Lübeck/Grönwohld. Streit um Drogen war in Grönwohld eskaliert. 21-Jähriger wegen Totschlags verurteilt. BGH hatte Entscheidung gekippt. War es doch Mord?
Der blutige Tod des 22 Jahre alten Mohamed C. (alle Namen geändert) auf einem Spielplatz in Grönwohld beschäftigt bald erneut das Landgericht Lübeck: Ab November wird das Verfahren gegen den 21 Jahre alten Bekannten des Getöteten, Nick G. neu aufgerollt. In einem ersten Prozess hatte die VII. Große Strafkammer des Landgerichts G. Anfang Juni 2021 wegen Totschlags zu zehn Jahren Haft verurteilt.
Das Gericht und die Staatsanwaltschaft sind überzeugt, dass der 21-Jährige seinen Bekannten am Abend des 21. Oktober 2020 nach einem Streit über gemeinsame Drogengeschäfte bei Trittau mit 27 Messerstichen getötet hat. Am Nachmittag des Folgetags war die Leiche zwischen Schaukeln, Wippe und Rutsche entdeckt worden. Die Tat versetzte die kleine Gemeinde bei Trittau in Bestürzung.
Sowohl Familie des Opfers als auch Angeklagter beantragten Revision
Sowohl die Familie von Mohamed C. als auch Nick G.s Anwalt gingen gegen das Urteil in Revision. Die Familie möchte eine Verurteilung wegen Mordes und damit eine lebenslange Freiheitsstrafe erreichen. Ihre Anwälte verweisen auf zahlreiche Stichverletzungen im Rücken des Opfers und die Einschätzung einer Rechtsmedizinerin, die einen hinterhältigen Angriff während einer Umarmungssituation für wahrscheinlich gehalten hatte.
Das Mordmerkmal der Heimtücke sah die Kammer jedoch nicht als erwiesen an, vielmehr sei nicht auszuschließen, dass es infolge des Streits zunächst zu einer körperlichen Auseinandersetzung zwischen den jungen Männern gekommen sei, ehe G. zustach. Auch gingen die Richter davon aus, dass der 21-Jährige die Tat nicht geplant, sondern „in einem emotional aufgeladenen Moment“ gehandelt habe.
BGH hält Urteil des Landgerichts für nicht ausreichend begründet
Diese rechtliche Einordnung des Gerichts sei nicht nachvollziehbar, kritisierten die Anwälte der Familie, die in dem Verfahren als Nebenkläger auftritt.
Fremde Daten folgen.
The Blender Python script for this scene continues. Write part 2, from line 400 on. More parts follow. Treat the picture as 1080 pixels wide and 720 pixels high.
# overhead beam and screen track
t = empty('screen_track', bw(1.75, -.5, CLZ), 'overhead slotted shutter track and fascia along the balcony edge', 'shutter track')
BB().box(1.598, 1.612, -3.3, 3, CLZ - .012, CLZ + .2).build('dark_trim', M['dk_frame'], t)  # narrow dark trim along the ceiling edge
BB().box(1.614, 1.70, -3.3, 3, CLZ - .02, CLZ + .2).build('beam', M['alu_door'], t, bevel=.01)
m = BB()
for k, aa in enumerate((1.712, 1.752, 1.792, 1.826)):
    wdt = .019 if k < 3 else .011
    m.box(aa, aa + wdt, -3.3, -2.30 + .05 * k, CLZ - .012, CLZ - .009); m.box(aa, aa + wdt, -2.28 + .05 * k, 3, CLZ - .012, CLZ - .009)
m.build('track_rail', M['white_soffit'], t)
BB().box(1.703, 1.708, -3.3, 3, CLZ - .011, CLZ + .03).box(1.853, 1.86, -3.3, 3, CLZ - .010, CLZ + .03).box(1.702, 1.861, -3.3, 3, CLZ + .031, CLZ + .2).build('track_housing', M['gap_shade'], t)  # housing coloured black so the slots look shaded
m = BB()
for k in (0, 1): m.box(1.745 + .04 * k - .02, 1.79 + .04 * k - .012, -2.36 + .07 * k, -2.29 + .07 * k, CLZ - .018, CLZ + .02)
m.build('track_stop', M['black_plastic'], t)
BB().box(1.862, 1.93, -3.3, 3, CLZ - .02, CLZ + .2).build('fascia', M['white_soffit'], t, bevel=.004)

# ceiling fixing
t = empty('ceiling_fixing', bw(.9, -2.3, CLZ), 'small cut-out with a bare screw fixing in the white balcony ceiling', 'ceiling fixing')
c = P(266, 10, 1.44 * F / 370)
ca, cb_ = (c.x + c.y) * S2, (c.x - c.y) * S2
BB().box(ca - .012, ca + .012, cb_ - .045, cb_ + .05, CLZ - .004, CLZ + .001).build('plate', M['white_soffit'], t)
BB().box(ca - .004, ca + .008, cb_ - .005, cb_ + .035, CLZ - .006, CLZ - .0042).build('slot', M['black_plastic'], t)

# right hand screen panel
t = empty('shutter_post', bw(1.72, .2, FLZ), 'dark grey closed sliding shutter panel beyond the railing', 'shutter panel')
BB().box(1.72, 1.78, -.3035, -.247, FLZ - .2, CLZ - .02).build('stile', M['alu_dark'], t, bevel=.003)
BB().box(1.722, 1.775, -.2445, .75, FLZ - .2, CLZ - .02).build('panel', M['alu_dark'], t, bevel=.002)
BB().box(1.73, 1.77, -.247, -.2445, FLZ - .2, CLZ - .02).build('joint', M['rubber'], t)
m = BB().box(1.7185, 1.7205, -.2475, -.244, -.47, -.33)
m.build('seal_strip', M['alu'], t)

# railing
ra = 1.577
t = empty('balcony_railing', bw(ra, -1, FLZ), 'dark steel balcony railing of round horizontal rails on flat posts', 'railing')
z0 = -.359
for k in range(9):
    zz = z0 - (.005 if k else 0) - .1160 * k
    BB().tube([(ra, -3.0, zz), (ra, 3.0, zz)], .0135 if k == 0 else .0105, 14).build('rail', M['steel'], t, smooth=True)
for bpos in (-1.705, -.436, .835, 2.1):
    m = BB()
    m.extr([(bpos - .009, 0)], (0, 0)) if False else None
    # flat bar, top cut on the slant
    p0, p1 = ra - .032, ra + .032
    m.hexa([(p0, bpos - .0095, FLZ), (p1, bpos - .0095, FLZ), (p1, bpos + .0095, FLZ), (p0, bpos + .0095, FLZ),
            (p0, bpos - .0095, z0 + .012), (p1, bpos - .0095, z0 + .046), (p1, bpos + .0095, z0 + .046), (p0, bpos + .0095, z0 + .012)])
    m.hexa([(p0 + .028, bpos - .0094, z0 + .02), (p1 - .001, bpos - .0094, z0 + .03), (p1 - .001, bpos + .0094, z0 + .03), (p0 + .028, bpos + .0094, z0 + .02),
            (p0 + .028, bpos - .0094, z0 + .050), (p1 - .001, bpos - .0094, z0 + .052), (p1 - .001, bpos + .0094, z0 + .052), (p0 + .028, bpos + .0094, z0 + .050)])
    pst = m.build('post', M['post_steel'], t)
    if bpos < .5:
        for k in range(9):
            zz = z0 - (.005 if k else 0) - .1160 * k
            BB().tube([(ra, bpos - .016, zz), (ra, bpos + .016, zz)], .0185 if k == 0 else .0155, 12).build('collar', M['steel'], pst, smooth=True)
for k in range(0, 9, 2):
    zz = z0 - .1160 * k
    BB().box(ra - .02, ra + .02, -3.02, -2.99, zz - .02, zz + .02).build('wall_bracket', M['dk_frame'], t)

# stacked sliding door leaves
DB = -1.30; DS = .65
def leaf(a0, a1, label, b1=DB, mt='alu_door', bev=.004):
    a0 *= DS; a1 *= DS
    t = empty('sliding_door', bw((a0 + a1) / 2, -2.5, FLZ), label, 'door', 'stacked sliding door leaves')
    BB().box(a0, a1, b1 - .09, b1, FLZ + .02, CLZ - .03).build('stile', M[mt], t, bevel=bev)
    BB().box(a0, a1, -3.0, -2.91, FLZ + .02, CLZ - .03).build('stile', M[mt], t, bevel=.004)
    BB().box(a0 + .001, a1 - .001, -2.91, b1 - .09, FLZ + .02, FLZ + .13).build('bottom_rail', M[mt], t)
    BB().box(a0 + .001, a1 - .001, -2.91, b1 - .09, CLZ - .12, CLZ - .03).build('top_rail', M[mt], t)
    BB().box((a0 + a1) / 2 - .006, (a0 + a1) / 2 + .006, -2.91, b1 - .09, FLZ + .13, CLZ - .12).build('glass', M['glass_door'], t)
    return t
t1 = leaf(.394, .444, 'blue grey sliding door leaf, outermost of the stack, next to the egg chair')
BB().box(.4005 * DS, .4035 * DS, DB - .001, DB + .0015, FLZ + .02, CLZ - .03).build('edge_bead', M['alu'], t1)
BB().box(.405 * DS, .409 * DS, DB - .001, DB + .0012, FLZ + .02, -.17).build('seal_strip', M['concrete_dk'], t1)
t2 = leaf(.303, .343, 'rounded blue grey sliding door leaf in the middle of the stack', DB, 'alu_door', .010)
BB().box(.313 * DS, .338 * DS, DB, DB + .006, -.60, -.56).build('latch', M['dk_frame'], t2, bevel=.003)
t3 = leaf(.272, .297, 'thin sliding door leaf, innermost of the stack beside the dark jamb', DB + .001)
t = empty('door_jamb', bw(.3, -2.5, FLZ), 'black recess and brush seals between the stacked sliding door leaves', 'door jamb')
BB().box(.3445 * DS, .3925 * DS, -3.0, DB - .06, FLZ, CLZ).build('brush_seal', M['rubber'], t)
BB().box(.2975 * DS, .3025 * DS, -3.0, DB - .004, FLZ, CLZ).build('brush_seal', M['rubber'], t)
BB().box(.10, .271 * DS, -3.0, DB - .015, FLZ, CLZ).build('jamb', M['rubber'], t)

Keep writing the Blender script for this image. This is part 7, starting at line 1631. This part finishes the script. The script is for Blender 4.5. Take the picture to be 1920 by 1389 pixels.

Das sah der Bundesgerichtshof (BGH) in Teilen genauso und entschied im Mai dieses Jahres, dass das Verfahren vor dem Landgericht Lübeck neu aufgerollt werden muss. „Aus Sicht des BGH wurde nicht hinreichend begründet, warum es sich bei dem Tatgeschehen um einen Totschlag und nicht um einen Mord handelt“, sagte Sprecher Kai Hamdorf.
Gleichwohl hatte der Bundesgerichtshof keine Zweifel daran, dass Nick G. die Tat begangen hat. „Der BGH geht davon aus, dass sich das objektive Tatgeschehen wie vom Landgericht Lübeck dargelegt zugetragen hat“, so Hamdorf. Einen Antrag der Verteidigung, die ebenfalls Revision eingelegt und mit Widersprüchen im zeitlichen Ablauf bei den Aussagen mehrerer Zeugen argumentiert hatte, wies der BGH deshalb als unbegründet ab.
Eine geringere Haftstrafe für Nick G. ist ausgeschlossen
Der Prozess soll in Lübeck am Freitag, 4. November, neu beginnen, diesmal vor der I. Großen Strafkammer. Fünf Termine sind im November angesetzt. Mutmaßlich müssen laut Sprecher Stephan Bahlmann nicht alle Zeugen noch einmal aussagen, da der Tatablauf vom BGH nicht infrage gestellt wurde. Dass die Haftstrafe für G. am Ende geringer ausfällt als im ersten Verfahren, ist damit nicht möglich.